Stated task: Transcribe the material in full. Nothing should differ except that the pictures are left out.

————————

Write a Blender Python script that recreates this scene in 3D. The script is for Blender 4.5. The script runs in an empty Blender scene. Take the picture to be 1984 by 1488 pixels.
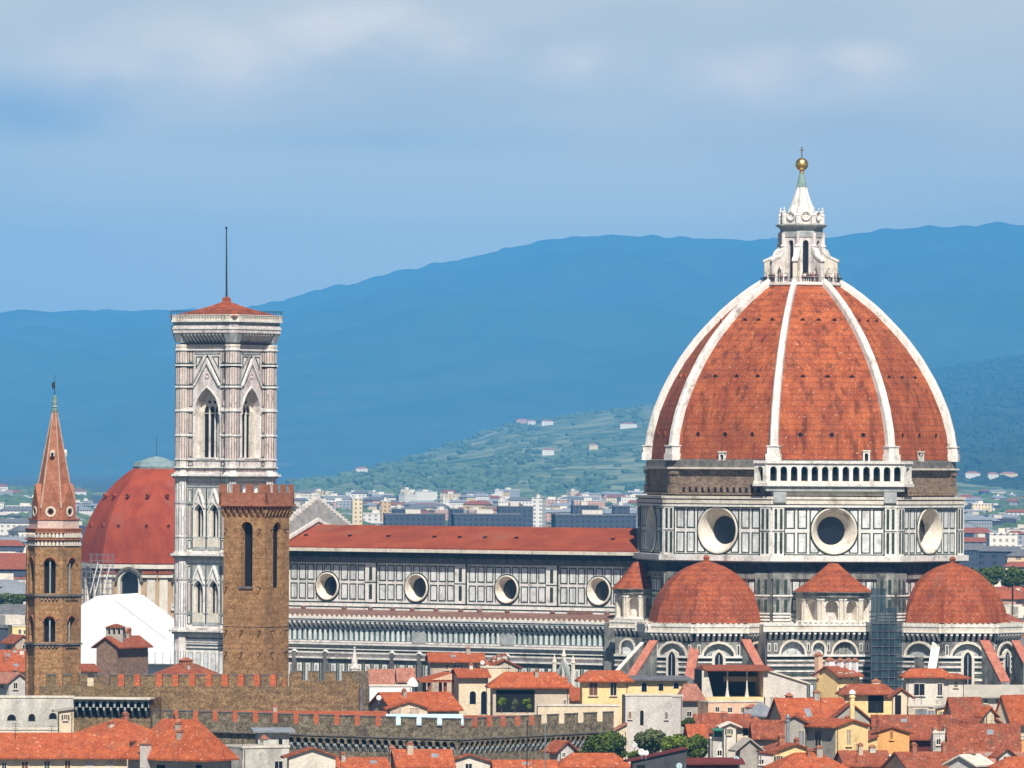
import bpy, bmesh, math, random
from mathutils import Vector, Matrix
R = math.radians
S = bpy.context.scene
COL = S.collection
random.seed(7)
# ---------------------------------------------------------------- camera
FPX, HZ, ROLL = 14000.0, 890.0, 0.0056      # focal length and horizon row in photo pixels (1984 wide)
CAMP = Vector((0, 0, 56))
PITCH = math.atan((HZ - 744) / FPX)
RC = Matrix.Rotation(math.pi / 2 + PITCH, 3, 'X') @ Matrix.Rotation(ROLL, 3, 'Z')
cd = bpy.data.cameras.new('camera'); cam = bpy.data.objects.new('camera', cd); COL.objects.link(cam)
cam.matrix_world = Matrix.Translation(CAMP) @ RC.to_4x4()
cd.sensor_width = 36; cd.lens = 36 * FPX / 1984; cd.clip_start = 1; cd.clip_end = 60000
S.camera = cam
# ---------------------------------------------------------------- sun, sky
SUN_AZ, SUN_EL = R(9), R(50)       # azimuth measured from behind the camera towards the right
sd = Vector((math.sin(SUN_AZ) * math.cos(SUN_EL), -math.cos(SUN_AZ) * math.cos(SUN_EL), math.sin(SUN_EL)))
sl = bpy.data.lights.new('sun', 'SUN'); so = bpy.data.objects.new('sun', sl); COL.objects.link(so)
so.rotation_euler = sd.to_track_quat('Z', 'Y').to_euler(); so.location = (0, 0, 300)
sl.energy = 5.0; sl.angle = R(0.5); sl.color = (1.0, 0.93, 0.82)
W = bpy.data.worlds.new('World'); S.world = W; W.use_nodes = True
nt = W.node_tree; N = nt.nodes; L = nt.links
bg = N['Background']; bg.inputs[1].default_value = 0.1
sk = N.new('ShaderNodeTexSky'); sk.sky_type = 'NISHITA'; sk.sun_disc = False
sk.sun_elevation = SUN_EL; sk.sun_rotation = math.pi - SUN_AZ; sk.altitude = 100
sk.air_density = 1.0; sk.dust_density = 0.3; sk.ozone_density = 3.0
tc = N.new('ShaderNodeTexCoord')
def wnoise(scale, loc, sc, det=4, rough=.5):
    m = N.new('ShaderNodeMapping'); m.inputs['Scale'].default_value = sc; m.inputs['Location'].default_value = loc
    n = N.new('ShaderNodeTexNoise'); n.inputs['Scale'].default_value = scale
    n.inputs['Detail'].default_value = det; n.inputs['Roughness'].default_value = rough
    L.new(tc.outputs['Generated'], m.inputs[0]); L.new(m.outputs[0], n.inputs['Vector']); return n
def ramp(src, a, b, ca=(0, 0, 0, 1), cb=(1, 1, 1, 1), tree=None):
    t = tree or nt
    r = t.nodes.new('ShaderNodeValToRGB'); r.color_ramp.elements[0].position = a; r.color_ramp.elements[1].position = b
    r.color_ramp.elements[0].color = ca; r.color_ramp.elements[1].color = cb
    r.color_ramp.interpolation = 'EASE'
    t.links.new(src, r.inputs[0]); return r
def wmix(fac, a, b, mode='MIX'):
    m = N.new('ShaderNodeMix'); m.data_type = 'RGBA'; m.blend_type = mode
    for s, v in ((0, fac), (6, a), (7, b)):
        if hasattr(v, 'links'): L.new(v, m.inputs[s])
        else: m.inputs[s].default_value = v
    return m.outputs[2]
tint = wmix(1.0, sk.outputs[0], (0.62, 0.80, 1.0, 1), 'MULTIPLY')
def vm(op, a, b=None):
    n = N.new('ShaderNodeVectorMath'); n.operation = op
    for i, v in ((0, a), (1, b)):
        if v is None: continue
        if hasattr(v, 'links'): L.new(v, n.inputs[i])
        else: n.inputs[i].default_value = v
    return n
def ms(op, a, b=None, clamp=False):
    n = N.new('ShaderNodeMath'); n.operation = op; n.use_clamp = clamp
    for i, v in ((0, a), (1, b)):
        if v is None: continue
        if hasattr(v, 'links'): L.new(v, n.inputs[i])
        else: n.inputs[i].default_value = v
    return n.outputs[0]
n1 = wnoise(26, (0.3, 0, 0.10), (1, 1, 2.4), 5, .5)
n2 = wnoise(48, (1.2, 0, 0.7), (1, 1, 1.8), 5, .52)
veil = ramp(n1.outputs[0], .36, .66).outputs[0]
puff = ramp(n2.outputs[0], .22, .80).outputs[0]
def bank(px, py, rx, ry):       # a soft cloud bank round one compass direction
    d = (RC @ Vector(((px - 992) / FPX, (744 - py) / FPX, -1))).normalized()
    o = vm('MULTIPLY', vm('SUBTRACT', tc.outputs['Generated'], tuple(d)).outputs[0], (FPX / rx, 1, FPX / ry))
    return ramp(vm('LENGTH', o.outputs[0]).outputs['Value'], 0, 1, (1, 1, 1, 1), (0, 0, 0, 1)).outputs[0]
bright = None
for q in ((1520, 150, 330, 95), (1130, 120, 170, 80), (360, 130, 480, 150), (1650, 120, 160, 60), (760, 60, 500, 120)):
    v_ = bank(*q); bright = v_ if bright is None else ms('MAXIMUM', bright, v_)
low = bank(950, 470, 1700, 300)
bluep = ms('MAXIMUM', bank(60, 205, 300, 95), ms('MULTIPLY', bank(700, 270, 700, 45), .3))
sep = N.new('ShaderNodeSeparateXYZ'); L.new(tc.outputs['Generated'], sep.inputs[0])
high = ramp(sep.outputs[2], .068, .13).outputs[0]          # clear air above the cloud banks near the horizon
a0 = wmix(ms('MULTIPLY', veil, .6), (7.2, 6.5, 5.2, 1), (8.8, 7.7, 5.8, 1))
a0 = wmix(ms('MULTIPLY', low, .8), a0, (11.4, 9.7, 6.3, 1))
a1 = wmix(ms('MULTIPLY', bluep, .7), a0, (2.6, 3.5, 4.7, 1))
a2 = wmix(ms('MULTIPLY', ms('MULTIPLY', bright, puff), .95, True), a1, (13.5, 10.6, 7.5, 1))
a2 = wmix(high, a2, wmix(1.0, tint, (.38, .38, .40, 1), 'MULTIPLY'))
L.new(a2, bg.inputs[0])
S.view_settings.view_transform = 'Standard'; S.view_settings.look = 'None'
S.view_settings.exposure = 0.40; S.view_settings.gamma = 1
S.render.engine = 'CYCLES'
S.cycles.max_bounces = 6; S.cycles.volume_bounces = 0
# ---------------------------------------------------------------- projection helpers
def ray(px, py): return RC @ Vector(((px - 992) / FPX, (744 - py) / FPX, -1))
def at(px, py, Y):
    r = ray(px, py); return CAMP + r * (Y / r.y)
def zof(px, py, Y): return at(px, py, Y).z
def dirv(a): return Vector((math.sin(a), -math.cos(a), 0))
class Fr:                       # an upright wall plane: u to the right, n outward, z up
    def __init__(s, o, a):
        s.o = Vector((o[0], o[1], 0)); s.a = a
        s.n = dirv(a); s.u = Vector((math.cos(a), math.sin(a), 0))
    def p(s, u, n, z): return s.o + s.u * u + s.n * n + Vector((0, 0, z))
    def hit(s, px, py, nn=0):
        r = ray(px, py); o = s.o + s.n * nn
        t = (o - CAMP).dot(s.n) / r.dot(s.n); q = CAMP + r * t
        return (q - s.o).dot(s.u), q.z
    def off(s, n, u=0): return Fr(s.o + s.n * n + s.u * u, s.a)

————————

Reply to the exercise:
Write a Blender Python script that recreates this scene in 3D. The script is for Blender 4.5. The script runs in an empty Blender scene. Take the picture to be 1984 by 1488 pixels.
import bpy, bmesh, math, random
from mathutils import Vector, Matrix
R = math.radians
S = bpy.context.scene
COL = S.collection
random.seed(7)
# ---------------------------------------------------------------- camera
FPX, HZ, ROLL = 14000.0, 890.0, 0.0056      # focal length and horizon row in photo pixels (1984 wide)
CAMP = Vector((0, 0, 56))
PITCH = math.atan((HZ - 744) / FPX)
RC = Matrix.Rotation(math.pi / 2 + PITCH, 3, 'X') @ Matrix.Rotation(ROLL, 3, 'Z')
cd = bpy.data.cameras.new('camera'); cam = bpy.data.objects.new('camera', cd); COL.objects.link(cam)
cam.matrix_world = Matrix.Translation(CAMP) @ RC.to_4x4()
cd.sensor_width = 36; cd.lens = 36 * FPX / 1984; cd.clip_start = 1; cd.clip_end = 60000
S.camera = cam
# ---------------------------------------------------------------- sun, sky
SUN_AZ, SUN_EL = R(9), R(50)       # azimuth measured from behind the camera towards the right
sd = Vector((math.sin(SUN_AZ) * math.cos(SUN_EL), -math.cos(SUN_AZ) * math.cos(SUN_EL), math.sin(SUN_EL)))
sl = bpy.data.lights.new('sun', 'SUN'); so = bpy.data.objects.new('sun', sl); COL.objects.link(so)
so.rotation_euler = sd.to_track_quat('Z', 'Y').to_euler(); so.location = (0, 0, 300)
sl.energy = 5.0; sl.angle = R(0.5); sl.color = (1.0, 0.93, 0.82)
W = bpy.data.worlds.new('World'); S.world = W; W.use_nodes = True
nt = W.node_tree; N = nt.nodes; L = nt.links
bg = N['Background']; bg.inputs[1].default_value = 0.1
sk = N.new('ShaderNodeTexSky'); sk.sky_type = 'NISHITA'; sk.sun_disc = False
sk.sun_elevation = SUN_EL; sk.sun_rotation = math.pi - SUN_AZ; sk.altitude = 100
sk.air_density = 1.0; sk.dust_density = 0.3; sk.ozone_density = 3.0
tc = N.new('ShaderNodeTexCoord')
def wnoise(scale, loc, sc, det=4, rough=.5):
    m = N.new('ShaderNodeMapping'); m.inputs['Scale'].default_value = sc; m.inputs['Location'].default_value = loc
    n = N.new('ShaderNodeTexNoise'); n.inputs['Scale'].default_value = scale
    n.inputs['Detail'].default_value = det; n.inputs['Roughness'].default_value = rough
    L.new(tc.outputs['Generated'], m.inputs[0]); L.new(m.outputs[0], n.inputs['Vector']); return n
def ramp(src, a, b, ca=(0, 0, 0, 1), cb=(1, 1, 1, 1), tree=None):
    t = tree or nt
    r = t.nodes.new('ShaderNodeValToRGB'); r.color_ramp.elements[0].position = a; r.color_ramp.elements[1].position = b
    r.color_ramp.elements[0].color = ca; r.color_ramp.elements[1].color = cb
    r.color_ramp.interpolation = 'EASE'
    t.links.new(src, r.inputs[0]); return r
def wmix(fac, a, b, mode='MIX'):
    m = N.new('ShaderNodeMix'); m.data_type = 'RGBA'; m.blend_type = mode
    for s, v in ((0, fac), (6, a), (7, b)):
        if hasattr(v, 'links'): L.new(v, m.inputs[s])
        else: m.inputs[s].default_value = v
    return m.outputs[2]
tint = wmix(1.0, sk.outputs[0], (0.62, 0.80, 1.0, 1), 'MULTIPLY')
def vm(op, a, b=None):
    n = N.new('ShaderNodeVectorMath'); n.operation = op
    for i, v in ((0, a), (1, b)):
        if v is None: continue
        if hasattr(v, 'links'): L.new(v, n.inputs[i])
        else: n.inputs[i].default_value = v
    return n
def ms(op, a, b=None, clamp=False):
    n = N.new('ShaderNodeMath'); n.operation = op; n.use_clamp = clamp
    for i, v in ((0, a), (1, b)):
        if v is None: continue
        if hasattr(v, 'links'): L.new(v, n.inputs[i])
        else: n.inputs[i].default_value = v
    return n.outputs[0]
n1 = wnoise(26, (0.3, 0, 0.10), (1, 1, 2.4), 5, .5)
n2 = wnoise(48, (1.2, 0, 0.7), (1, 1, 1.8), 5, .52)
veil = ramp(n1.outputs[0], .36, .66).outputs[0]
puff = ramp(n2.outputs[0], .22, .80).outputs[0]
def bank(px, py, rx, ry):       # a soft cloud bank round one compass direction
    d = (RC @ Vector(((px - 992) / FPX, (744 - py) / FPX, -1))).normalized()
    o = vm('MULTIPLY', vm('SUBTRACT', tc.outputs['Generated'], tuple(d)).outputs[0], (FPX / rx, 1, FPX / ry))
    return ramp(vm('LENGTH', o.outputs[0]).outputs['Value'], 0, 1, (1, 1, 1, 1), (0, 0, 0, 1)).outputs[0]
bright = None
for q in ((1520, 150, 330, 95), (1130, 120, 170, 80), (360, 130, 480, 150), (1650, 120, 160, 60), (760, 60, 500, 120)):
    v_ = bank(*q); bright = v_ if bright is None else ms('MAXIMUM', bright, v_)
low = bank(950, 470, 1700, 300)
bluep = ms('MAXIMUM', bank(60, 205, 300, 95), ms('MULTIPLY', bank(700, 270, 700, 45), .3))
sep = N.new('ShaderNodeSeparateXYZ'); L.new(tc.outputs['Generated'], sep.inputs[0])
high = ramp(sep.outputs[2], .068, .13).outputs[0]          # clear air above the cloud banks near the horizon
a0 = wmix(ms('MULTIPLY', veil, .6), (7.2, 6.5, 5.2, 1), (8.8, 7.7, 5.8, 1))
a0 = wmix(ms('MULTIPLY', low, .8), a0, (11.4, 9.7, 6.3, 1))
a1 = wmix(ms('MULTIPLY', bluep, .7), a0, (2.6, 3.5, 4.7, 1))
a2 = wmix(ms('MULTIPLY', ms('MULTIPLY', bright, puff), .95, True), a1, (13.5, 10.6, 7.5, 1))
a2 = wmix(high, a2, wmix(1.0, tint, (.38, .38, .40, 1), 'MULTIPLY'))
L.new(a2, bg.inputs[0])
S.view_settings.view_transform = 'Standard'; S.view_settings.look = 'None'
S.view_settings.exposure = 0.40; S.view_settings.gamma = 1
S.render.engine = 'CYCLES'
S.cycles.max_bounces = 6; S.cycles.volume_bounces = 0
# ---------------------------------------------------------------- projection helpers
def ray(px, py): return RC @ Vector(((px - 992) / FPX, (744 - py) / FPX, -1))
def at(px, py, Y):
    r = ray(px, py); return CAMP + r * (Y / r.y)
def zof(px, py, Y): return at(px, py, Y).z
def dirv(a): return Vector((math.sin(a), -math.cos(a), 0))
class Fr:                       # an upright wall plane: u to the right, n outward, z up
    def __init__(s, o, a):
        s.o = Vector((o[0], o[1], 0)); s.a = a
        s.n = dirv(a); s.u = Vector((math.cos(a), math.sin(a), 0))
    def p(s, u, n, z): return s.o + s.u * u + s.n * n + Vector((0, 0, z))
    def hit(s, px, py, nn=0):
        r = ray(px, py); o = s.o + s.n * nn
        t = (o - CAMP).dot(s.n) / r.dot(s.n); q = CAMP + r * t
        return (q - s.o).dot(s.u), q.z
    def off(s, n, u=0): return Fr(s.o + s.n * n + s.u * u, s.a)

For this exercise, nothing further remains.